▶ [BRIEF] Quote only the lines from the top of the listing below down to and including the line with "COL = SC.collection".

==*==

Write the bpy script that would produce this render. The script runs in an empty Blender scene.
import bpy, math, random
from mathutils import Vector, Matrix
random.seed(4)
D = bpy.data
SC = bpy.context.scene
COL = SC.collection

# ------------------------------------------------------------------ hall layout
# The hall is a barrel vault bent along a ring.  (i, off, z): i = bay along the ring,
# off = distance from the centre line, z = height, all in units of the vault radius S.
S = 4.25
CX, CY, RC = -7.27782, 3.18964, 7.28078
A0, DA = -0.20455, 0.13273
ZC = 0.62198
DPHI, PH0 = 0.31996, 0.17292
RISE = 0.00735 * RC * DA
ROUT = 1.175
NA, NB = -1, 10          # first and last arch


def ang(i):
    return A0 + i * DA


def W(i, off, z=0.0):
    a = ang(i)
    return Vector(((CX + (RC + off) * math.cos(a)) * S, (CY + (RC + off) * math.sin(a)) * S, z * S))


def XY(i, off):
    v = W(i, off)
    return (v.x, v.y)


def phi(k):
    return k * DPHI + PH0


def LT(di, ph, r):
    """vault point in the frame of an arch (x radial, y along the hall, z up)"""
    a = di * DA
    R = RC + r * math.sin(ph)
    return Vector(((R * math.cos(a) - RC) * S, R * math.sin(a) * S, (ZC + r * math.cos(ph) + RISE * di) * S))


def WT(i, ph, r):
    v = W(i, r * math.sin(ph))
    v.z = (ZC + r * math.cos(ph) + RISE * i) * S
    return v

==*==

▶ [EXERCISE RESPONSE]
Write the bpy script that would produce this render. The script runs in an empty Blender scene.
import bpy, math, random
from mathutils import Vector, Matrix
random.seed(4)
D = bpy.data
SC = bpy.context.scene
COL = SC.collection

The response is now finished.